The point-slope form of a line is a convenient way to write the equation of a line when you have a point on the line and the slope. This form is expressed as:\[y - y_1 = m(x - x_1)\]Here, \((x_1, y_1)\) represents a known point on the line, and \(m\) is the slope of the line.
The point-slope form is particularly useful because it directly incorporates the slope and a point, making it straightforward to use when developing the equation of a line.
**Example** Let's consider the points (-1, 3) and (4, -5). Once you calculate the slope, you can insert one of these points into the point-slope form equation to find the line's equation. Using point (-1, 3), the point-slope equation becomes:\[y - 3 = \frac{-8}{5}(x - (-1))\]This clearly shows how the known point and the slope are seamlessly included in the formula.

The slope-intercept form of a line is another popular way to express linear equations and is written as:\[y = mx + b\]In this equation, \(m\) is the slope and \(b\) is the y-intercept, which is the point where the line crosses the y-axis.
This form is widely used due to its simplicity and the ease with which you can interpret or graph a line directly from the equation.
After using the point-slope form, you can easily convert to the slope-intercept form. Continuing with the example of (-1, 3) and segment parallel to our calculated slope of \(\frac{-8}{5}\), we transition to the slope-intercept form as follows:\[y = \frac{-8}{5}x + \frac{7}{5}\]Here, the slope remains \(\frac{-8}{5}\) and \(\frac{7}{5}\) is the calculated y-intercept.

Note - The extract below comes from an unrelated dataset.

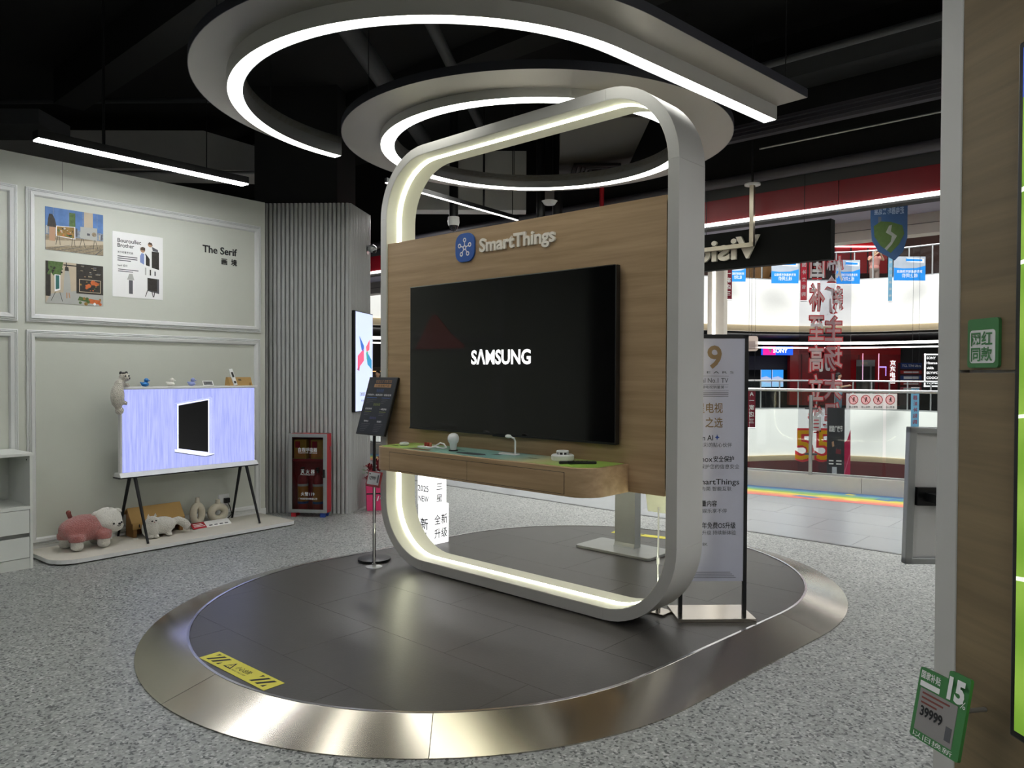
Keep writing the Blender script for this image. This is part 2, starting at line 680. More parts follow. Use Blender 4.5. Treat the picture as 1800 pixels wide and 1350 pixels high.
def slats(p, q, n, rad):
    d = (q - p) / n
    for i in range(n):
        c = p + d * (i + 0.5)
        b = B()
        k = 7
        nrm = Vector((d.y, -d.x)).normalized()
        t = d.normalized()
        hw = d.length * 0.43
        poly = []
        for j in range(k):
            a = PI * j / (k - 1)
            poly.append(c + t * (hw * math.cos(a)) + nrm * (rad * math.sin(a)))
        poly += [c - t * hw - nrm * 0.012, c + t * hw - nrm * 0.012]
        b.prism([tuple(x) for x in poly], 0.0, 3.43)
        b.build('slat', m_flute, col, smooth=True)


slats(CA, CB, 21, 0.016)
slats(CB, CC, 14, 0.02)
o = B().prism([(-2.93, 8.55), (-1.98, 8.50), (-1.9, 9.1), (-2.8, 9.3)], 3.42, 4.8).build('trim_pillar', m_black)
tag(o, 'black structural pillar rising over the fluted column', kind='structure')

# ---------------------------------------------------------------- right-hand partition: oak panels with a white end board
pv = Vector((-0.098, 1.0)).normalized()
PA = math.atan2(pv.y, pv.x) - PI / 2        # local +y runs along the partition away from the camera
PO = (0.9585, 0.0, 0.0)
pt = thing('wall_partition', PO, PA, kind='structure')
B().box(0.01, 0.42, -2.4, 1.375, 0, 4.2).build('core', m_white, pt)
B().box(0.0, 0.01, -2.4, 1.388, 1.578, 4.2).build('oak_panel', m_wood_r, pt)
B().box(0.0, 0.01, -2.4, 1.388, 0.0, 1.573).build('oak_panel', m_wood_r, pt)
B().box(-0.002, 0.42, 1.389, 1.447, 0, 4.2).build('end_board', m_silver, pt, bevel=0.002)

# ================================================================ the round platform
S1, S2, SR = Vector((-0.40, 4.84)), Vector((0.615, 5.80)), 1.562
SAX = (S2 - S1).normalized()
SANG = math.degrees(math.atan2(SAX.y, SAX.x))


def stad(r, n=48):
    return ([Vector(p) for p in arc(S2.x, S2.y, r, SANG - 90, SANG + 90, n)] +
            [Vector(p) for p in arc(S1.x, S1.y, r, SANG + 90, SANG + 270, n)])


pl = thing('display_platform', (0, 0, 0), 0, 'low stadium-shaped platform of dark grey tiles with a sloping steel rim', 'platform')
B().prism([tuple(p) for p in stad(SR - 0.01)], 0.0, PZ - 0.006).build('base', m_grout, pl)
ia, oa = stad(SR), stad(SR + 0.262)
ib = stad(SR - 0.015)
N_ = len(ia)
cuts = [0, 12, 49, 58, 74, 86, N_]
for a, b_ in zip(cuts[:-1], cuts[1:]):
    rings = []
    for i in range(a, b_ + 1):
        j = i % N_
        e = 0.0
        rings.append([Vector((ia[j].x, ia[j].y, PZ + 0.002)), Vector((oa[j].x, oa[j].y, 0.006)), Vector((oa[j].x, oa[j].y, 0.0)), Vector((ia[j].x, ia[j].y, 0.0))])
    # a hair-wide seam between neighbouring plates
    for k, f in ((0, 0.012), (-1, 0.012)):
        o2 = rings[1] if k == 0 else rings[-2]
        rings[k] = [p + (q - p).normalized() * min(0.0015, (q - p).length * 0.5) for p, q in zip(rings[k], o2)]
    B().loft(rings).build('ramp_plate', m_steel, pl, smooth=True)
rings = []
for i in range(N_):
    rings.append([Vector((ib[i].x, ib[i].y, PZ - 0.01)), Vector((ib[i].x, ib[i].y, PZ + 0.004)), Vector((ia[i].x, ia[i].y, PZ + 0.004)), Vector((ia[i].x, ia[i].y, PZ - 0.01))])
B().loft(rings, loop=True).build('edge_strip', m_steel_lip, pl, smooth=True)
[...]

Calculating the slope of a line is a fundamental skill in algebra, crucial for forming the equation of a line. The slope measures how steep a line is and is calculated by:\[m = \frac{y_2 - y_1}{x_2 - x_1}\]**Steps to Calculate Slope**

• Identify two points on the line, say \((x_1, y_1)\) and \((x_2, y_2)\).
• Subtract the y-coordinate of the first point from the y-coordinate of the second point: \((y_2 - y_1)\).
• Subtract the x-coordinate of the first point from the x-coordinate of the second point: \((x_2 - x_1)\).
• Divide the difference in the y-coordinates by the difference in the x-coordinates. This gives you the slope \(m\).

For example, with points (-1, 3) and (4, -5), the slope \(m\) is:\[m = \frac{-5 - 3}{4 - (-1)} = \frac{-8}{5}\]This negative slope indicates the line decreases as it moves from left to right, slanting downward.